Bits of a recent panorama that offers a chilling dreamscape. The illusion was enhanced with bits of 3-D flotsam, allowing viewers to be immersed for a moment in surrealist or Jungian contemplation.


The exhibit makes the remarkable point that panorama is in no way a defunct Victorian art form. There is a direct line from panorama to theatrical scenery to tableaux-vivants, to motion pictures, to the cyclotron movie backdrop, to Cinerama, to IMax, to virtual reality goggles and the ever-elusive dream of a "Metaverse." Follow the impulse of visionary gigantism, and you follow the money.


Mid-century movie studio backdrop




Forest Lawn Itself as Visionary Gigantism

Of course, the reason this exhibit is at Forest Lawn at all is because of the history of Hubert Eaton's own visionary gigantism. 

"The Crucifixion," Jan Styka's 1894 blockbuster panorama, had been stranded for years in a St. Louis warehouse after the Louisiana Purchase Exposition closed. Eaton bought the picture in 1925, restored it, and constructed a massive auditorium for it at his innovative, over-sized cemetery.


Three visionary gigantists contributed to"The Crucifixion:" Jan Ignace Paderewski, the pianistic superstar-turned Premier of free Poland who commissioned it; panoramist Jan Styka; and Eaton.

Styka's palette, blessed by the Pope

In 1951 Eaton commissioned a companion piece, "The Resurrection," for the Hall, now called the Hall of Crucifixion and Resurrection. This is one of three studies in the exhibit:

God, the original visionary gigantist; He really got the ball rolling. 

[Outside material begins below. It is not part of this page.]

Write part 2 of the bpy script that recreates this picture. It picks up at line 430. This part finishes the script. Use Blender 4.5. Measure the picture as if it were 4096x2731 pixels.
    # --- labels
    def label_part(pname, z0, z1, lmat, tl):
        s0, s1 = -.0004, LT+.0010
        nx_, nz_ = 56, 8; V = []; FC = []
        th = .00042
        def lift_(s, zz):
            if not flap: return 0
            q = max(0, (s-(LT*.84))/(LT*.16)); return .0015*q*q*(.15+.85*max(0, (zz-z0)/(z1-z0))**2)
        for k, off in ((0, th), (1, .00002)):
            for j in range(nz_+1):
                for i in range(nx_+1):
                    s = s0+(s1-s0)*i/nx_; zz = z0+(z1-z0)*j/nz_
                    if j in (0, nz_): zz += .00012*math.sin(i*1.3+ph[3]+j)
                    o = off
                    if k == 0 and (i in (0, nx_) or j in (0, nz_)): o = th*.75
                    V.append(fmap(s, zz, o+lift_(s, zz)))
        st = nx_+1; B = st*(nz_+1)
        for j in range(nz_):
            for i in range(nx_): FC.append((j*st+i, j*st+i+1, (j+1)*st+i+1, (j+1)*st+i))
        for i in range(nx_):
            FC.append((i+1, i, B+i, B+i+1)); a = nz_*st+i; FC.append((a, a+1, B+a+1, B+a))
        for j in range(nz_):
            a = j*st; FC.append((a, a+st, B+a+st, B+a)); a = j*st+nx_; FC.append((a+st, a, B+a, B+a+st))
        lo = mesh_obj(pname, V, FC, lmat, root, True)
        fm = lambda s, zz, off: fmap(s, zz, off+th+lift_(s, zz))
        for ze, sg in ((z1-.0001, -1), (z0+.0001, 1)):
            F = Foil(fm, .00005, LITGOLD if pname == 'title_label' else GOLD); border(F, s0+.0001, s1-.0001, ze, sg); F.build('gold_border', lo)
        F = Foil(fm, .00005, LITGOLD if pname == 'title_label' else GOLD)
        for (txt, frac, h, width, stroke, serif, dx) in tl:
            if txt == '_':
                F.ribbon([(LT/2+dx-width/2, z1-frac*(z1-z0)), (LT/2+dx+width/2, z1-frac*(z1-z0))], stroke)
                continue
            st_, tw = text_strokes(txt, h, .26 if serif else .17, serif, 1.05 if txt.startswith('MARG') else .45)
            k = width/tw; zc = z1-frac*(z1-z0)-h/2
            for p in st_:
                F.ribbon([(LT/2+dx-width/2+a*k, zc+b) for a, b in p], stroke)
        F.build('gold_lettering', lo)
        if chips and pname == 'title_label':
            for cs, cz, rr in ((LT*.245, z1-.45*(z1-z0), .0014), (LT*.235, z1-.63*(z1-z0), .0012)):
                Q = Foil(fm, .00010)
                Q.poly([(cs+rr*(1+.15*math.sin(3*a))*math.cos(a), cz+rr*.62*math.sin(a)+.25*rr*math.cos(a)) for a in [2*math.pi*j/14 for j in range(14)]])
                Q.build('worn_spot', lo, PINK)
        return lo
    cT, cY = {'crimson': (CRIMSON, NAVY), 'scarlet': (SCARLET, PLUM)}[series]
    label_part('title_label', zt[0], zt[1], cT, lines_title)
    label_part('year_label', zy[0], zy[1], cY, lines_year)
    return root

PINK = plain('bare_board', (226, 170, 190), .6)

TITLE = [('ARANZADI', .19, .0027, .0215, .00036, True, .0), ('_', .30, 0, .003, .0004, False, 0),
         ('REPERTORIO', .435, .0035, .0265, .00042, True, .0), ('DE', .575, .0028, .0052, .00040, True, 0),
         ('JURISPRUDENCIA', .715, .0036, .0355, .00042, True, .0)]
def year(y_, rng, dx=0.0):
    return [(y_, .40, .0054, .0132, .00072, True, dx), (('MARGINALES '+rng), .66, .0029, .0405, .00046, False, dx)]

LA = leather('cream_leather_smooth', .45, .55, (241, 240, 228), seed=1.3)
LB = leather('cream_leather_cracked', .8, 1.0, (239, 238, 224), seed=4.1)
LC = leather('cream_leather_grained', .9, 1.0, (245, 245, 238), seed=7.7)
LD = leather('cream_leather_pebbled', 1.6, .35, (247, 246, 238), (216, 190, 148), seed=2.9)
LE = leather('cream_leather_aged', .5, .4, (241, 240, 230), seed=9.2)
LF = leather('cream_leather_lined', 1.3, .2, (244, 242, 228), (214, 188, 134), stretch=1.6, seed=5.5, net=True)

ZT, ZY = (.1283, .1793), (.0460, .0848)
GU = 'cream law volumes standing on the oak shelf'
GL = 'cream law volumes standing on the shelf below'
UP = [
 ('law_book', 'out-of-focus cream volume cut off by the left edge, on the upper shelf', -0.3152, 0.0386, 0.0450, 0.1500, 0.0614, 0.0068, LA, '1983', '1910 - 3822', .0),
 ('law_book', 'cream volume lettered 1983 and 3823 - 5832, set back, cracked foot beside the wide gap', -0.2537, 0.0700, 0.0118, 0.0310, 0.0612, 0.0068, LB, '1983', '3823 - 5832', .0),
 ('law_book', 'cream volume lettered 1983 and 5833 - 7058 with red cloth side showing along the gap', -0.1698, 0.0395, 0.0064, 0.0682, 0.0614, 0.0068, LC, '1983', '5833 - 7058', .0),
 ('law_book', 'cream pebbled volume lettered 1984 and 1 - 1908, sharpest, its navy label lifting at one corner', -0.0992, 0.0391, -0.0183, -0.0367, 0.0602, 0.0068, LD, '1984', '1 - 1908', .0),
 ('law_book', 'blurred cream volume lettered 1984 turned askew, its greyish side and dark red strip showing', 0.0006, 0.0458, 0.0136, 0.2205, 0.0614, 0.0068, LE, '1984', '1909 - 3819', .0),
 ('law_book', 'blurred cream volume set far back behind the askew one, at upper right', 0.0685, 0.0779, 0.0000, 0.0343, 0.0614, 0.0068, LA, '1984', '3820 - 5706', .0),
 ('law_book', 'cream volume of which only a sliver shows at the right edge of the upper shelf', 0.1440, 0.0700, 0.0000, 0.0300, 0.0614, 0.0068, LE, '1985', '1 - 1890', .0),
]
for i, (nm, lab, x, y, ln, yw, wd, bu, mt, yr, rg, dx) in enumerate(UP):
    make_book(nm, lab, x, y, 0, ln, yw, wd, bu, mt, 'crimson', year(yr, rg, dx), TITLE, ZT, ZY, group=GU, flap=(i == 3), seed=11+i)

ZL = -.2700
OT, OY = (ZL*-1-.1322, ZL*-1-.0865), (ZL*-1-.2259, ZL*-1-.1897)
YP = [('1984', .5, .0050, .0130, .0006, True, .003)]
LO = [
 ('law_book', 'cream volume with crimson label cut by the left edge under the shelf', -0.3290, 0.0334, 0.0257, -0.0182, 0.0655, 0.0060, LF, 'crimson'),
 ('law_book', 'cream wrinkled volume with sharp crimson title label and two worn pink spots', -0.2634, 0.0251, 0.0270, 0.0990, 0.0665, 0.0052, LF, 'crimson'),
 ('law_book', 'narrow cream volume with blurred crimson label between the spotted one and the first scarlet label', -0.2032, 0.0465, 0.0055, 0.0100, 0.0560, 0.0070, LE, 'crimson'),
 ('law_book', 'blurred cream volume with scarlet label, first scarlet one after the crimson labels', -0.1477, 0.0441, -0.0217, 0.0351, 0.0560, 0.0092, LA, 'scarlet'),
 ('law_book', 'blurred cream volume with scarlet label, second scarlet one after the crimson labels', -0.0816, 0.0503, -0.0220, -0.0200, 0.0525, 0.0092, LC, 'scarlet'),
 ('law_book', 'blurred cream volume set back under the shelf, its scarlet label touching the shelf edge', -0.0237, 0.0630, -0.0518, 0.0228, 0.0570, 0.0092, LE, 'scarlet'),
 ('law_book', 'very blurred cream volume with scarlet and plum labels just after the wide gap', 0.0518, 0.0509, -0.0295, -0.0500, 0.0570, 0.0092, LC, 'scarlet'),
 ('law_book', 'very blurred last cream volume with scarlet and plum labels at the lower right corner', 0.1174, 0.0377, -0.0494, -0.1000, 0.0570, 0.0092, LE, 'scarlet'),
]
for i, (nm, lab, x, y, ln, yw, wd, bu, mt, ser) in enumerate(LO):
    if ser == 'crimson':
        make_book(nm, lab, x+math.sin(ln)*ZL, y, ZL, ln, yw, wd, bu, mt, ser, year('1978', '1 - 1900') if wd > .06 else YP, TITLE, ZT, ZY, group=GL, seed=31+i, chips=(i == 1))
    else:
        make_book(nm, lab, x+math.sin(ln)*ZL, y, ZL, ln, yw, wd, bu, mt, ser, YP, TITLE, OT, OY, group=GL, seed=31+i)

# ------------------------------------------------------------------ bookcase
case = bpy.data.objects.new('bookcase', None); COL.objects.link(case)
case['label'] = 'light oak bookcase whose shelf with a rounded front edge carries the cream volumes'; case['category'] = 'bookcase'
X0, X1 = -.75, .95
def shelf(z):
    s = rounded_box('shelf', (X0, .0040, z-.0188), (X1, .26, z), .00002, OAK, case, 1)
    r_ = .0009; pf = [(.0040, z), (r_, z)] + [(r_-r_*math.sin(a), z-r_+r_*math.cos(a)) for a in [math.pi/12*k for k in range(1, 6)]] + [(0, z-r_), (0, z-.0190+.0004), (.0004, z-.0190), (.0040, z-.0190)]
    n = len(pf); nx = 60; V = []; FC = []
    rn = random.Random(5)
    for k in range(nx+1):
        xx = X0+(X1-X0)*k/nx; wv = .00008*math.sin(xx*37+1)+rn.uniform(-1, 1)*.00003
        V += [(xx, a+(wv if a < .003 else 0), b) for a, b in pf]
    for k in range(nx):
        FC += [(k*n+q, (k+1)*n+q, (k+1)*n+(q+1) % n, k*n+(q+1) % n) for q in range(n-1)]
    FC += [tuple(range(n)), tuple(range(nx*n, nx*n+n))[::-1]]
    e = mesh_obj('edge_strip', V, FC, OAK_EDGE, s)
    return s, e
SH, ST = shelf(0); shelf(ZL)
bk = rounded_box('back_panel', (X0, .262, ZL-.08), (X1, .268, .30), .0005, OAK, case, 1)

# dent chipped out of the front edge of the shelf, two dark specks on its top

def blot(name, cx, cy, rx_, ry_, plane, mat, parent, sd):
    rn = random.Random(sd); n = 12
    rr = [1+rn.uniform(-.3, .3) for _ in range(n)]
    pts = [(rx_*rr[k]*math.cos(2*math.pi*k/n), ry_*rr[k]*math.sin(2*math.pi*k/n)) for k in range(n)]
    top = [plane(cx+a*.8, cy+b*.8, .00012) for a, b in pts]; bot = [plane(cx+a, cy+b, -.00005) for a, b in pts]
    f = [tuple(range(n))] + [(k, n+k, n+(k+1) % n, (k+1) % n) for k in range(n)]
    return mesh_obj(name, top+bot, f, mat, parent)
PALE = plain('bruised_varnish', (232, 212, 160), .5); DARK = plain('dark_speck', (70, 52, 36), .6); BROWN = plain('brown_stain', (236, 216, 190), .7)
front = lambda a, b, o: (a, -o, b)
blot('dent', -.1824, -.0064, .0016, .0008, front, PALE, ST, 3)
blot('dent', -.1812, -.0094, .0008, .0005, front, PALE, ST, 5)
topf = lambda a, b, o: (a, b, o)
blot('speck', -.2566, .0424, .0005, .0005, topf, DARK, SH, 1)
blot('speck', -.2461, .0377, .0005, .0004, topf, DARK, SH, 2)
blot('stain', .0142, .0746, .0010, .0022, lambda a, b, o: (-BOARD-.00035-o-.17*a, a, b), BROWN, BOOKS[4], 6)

Poor Robert Walker, the hireling artist, seemingly had to put up with a great deal from Eaton, his visionary employer:

"Also, Bobby bubbie, there's no girl in the entire picture! Plus Jesus looks short. Maybe a horse?"

The "Grand Views" exhibit runs until September 10, 2023. But the museum's fine permanent sculpture collection also shows Forest Lawn's commitment to the art of visionary gigantism, such as fragments of the old "David" reproduction, which toppled in an earthquake and had to be replaced with a new replica; Gutzun Borglum statues; and a head from Easter Island.